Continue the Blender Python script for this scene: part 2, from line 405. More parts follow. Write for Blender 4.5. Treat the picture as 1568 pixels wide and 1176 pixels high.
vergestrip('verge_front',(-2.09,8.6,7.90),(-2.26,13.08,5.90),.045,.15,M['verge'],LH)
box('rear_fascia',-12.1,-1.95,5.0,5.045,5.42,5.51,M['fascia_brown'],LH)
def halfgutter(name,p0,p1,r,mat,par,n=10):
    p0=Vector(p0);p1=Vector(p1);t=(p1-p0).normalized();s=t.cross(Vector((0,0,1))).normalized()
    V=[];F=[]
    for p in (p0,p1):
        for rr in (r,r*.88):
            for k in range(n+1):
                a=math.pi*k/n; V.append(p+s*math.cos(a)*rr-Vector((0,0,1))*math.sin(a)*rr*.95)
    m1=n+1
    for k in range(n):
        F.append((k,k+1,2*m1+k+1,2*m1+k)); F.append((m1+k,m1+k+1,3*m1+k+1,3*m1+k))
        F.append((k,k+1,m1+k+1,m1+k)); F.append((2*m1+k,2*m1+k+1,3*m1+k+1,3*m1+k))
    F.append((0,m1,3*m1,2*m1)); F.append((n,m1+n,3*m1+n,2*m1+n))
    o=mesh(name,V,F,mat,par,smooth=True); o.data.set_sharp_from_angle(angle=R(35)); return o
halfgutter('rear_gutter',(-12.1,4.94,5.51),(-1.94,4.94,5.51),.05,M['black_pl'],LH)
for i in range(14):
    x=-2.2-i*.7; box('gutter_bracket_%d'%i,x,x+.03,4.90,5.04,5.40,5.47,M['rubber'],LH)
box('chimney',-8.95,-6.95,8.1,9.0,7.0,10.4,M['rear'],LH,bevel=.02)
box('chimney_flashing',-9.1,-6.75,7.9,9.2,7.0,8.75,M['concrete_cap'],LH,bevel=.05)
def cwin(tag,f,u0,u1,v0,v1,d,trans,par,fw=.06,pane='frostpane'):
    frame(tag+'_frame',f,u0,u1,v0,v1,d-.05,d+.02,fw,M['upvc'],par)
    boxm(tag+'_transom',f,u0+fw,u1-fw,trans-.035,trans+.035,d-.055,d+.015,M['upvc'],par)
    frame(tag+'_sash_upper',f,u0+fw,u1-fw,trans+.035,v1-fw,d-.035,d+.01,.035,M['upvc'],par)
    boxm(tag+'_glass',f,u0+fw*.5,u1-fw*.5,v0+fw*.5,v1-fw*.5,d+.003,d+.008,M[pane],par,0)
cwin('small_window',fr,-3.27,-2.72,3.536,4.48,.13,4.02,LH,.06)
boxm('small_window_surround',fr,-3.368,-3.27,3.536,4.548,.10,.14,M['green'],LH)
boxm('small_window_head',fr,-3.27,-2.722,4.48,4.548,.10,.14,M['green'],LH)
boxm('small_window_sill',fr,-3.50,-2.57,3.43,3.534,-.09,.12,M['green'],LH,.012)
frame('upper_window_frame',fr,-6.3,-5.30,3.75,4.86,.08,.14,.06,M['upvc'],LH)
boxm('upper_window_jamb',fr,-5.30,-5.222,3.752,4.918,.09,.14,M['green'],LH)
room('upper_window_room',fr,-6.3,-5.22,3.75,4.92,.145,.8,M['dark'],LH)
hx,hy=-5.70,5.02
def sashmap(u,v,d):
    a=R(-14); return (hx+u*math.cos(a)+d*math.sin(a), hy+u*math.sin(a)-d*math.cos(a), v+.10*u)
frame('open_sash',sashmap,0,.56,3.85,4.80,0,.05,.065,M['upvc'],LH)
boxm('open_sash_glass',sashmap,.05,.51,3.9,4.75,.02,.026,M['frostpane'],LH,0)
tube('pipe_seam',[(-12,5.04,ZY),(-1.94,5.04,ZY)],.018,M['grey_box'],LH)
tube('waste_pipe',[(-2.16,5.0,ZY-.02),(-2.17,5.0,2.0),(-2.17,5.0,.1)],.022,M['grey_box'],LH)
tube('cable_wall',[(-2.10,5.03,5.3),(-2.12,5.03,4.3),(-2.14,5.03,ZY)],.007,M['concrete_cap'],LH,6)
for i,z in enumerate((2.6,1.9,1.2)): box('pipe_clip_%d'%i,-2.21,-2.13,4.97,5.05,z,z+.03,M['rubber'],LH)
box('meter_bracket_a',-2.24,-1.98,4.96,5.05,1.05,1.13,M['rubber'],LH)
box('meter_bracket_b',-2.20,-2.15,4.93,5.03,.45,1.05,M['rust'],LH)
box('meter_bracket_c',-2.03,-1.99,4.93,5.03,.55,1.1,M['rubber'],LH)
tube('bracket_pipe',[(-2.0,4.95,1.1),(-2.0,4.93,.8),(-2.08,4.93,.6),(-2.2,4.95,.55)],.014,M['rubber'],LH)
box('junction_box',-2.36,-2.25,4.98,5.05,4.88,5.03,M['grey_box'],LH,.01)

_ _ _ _

Extract the complete listing verbatim.

• **Finished task**:
Continue the Blender Python script for this scene: part 2, from line 405. More parts follow. Write for Blender 4.5. Treat the picture as 1568 pixels wide and 1176 pixels high.
vergestrip('verge_front',(-2.09,8.6,7.90),(-2.26,13.08,5.90),.045,.15,M['verge'],LH)
box('rear_fascia',-12.1,-1.95,5.0,5.045,5.42,5.51,M['fascia_brown'],LH)
def halfgutter(name,p0,p1,r,mat,par,n=10):
    p0=Vector(p0);p1=Vector(p1);t=(p1-p0).normalized();s=t.cross(Vector((0,0,1))).normalized()
    V=[];F=[]
    for p in (p0,p1):
        for rr in (r,r*.88):
            for k in range(n+1):
                a=math.pi*k/n; V.append(p+s*math.cos(a)*rr-Vector((0,0,1))*math.sin(a)*rr*.95)
    m1=n+1
    for k in range(n):
        F.append((k,k+1,2*m1+k+1,2*m1+k)); F.append((m1+k,m1+k+1,3*m1+k+1,3*m1+k))
        F.append((k,k+1,m1+k+1,m1+k)); F.append((2*m1+k,2*m1+k+1,3*m1+k+1,3*m1+k))
    F.append((0,m1,3*m1,2*m1)); F.append((n,m1+n,3*m1+n,2*m1+n))
    o=mesh(name,V,F,mat,par,smooth=True); o.data.set_sharp_from_angle(angle=R(35)); return o
halfgutter('rear_gutter',(-12.1,4.94,5.51),(-1.94,4.94,5.51),.05,M['black_pl'],LH)
for i in range(14):
    x=-2.2-i*.7; box('gutter_bracket_%d'%i,x,x+.03,4.90,5.04,5.40,5.47,M['rubber'],LH)
box('chimney',-8.95,-6.95,8.1,9.0,7.0,10.4,M['rear'],LH,bevel=.02)
box('chimney_flashing',-9.1,-6.75,7.9,9.2,7.0,8.75,M['concrete_cap'],LH,bevel=.05)
def cwin(tag,f,u0,u1,v0,v1,d,trans,par,fw=.06,pane='frostpane'):
    frame(tag+'_frame',f,u0,u1,v0,v1,d-.05,d+.02,fw,M['upvc'],par)
    boxm(tag+'_transom',f,u0+fw,u1-fw,trans-.035,trans+.035,d-.055,d+.015,M['upvc'],par)
    frame(tag+'_sash_upper',f,u0+fw,u1-fw,trans+.035,v1-fw,d-.035,d+.01,.035,M['upvc'],par)
    boxm(tag+'_glass',f,u0+fw*.5,u1-fw*.5,v0+fw*.5,v1-fw*.5,d+.003,d+.008,M[pane],par,0)
cwin('small_window',fr,-3.27,-2.72,3.536,4.48,.13,4.02,LH,.06)
boxm('small_window_surround',fr,-3.368,-3.27,3.536,4.548,.10,.14,M['green'],LH)
boxm('small_window_head',fr,-3.27,-2.722,4.48,4.548,.10,.14,M['green'],LH)
boxm('small_window_sill',fr,-3.50,-2.57,3.43,3.534,-.09,.12,M['green'],LH,.012)
frame('upper_window_frame',fr,-6.3,-5.30,3.75,4.86,.08,.14,.06,M['upvc'],LH)
boxm('upper_window_jamb',fr,-5.30,-5.222,3.752,4.918,.09,.14,M['green'],LH)
room('upper_window_room',fr,-6.3,-5.22,3.75,4.92,.145,.8,M['dark'],LH)
hx,hy=-5.70,5.02
def sashmap(u,v,d):
    a=R(-14); return (hx+u*math.cos(a)+d*math.sin(a), hy+u*math.sin(a)-d*math.cos(a), v+.10*u)
frame('open_sash',sashmap,0,.56,3.85,4.80,0,.05,.065,M['upvc'],LH)
boxm('open_sash_glass',sashmap,.05,.51,3.9,4.75,.02,.026,M['frostpane'],LH,0)
tube('pipe_seam',[(-12,5.04,ZY),(-1.94,5.04,ZY)],.018,M['grey_box'],LH)
tube('waste_pipe',[(-2.16,5.0,ZY-.02),(-2.17,5.0,2.0),(-2.17,5.0,.1)],.022,M['grey_box'],LH)
tube('cable_wall',[(-2.10,5.03,5.3),(-2.12,5.03,4.3),(-2.14,5.03,ZY)],.007,M['concrete_cap'],LH,6)
for i,z in enumerate((2.6,1.9,1.2)): box('pipe_clip_%d'%i,-2.21,-2.13,4.97,5.05,z,z+.03,M['rubber'],LH)
box('meter_bracket_a',-2.24,-1.98,4.96,5.05,1.05,1.13,M['rubber'],LH)
box('meter_bracket_b',-2.20,-2.15,4.93,5.03,.45,1.05,M['rust'],LH)
box('meter_bracket_c',-2.03,-1.99,4.93,5.03,.55,1.1,M['rubber'],LH)
tube('bracket_pipe',[(-2.0,4.95,1.1),(-2.0,4.93,.8),(-2.08,4.93,.6),(-2.2,4.95,.55)],.014,M['rubber'],LH)
box('junction_box',-2.36,-2.25,4.98,5.05,4.88,5.03,M['grey_box'],LH,.01)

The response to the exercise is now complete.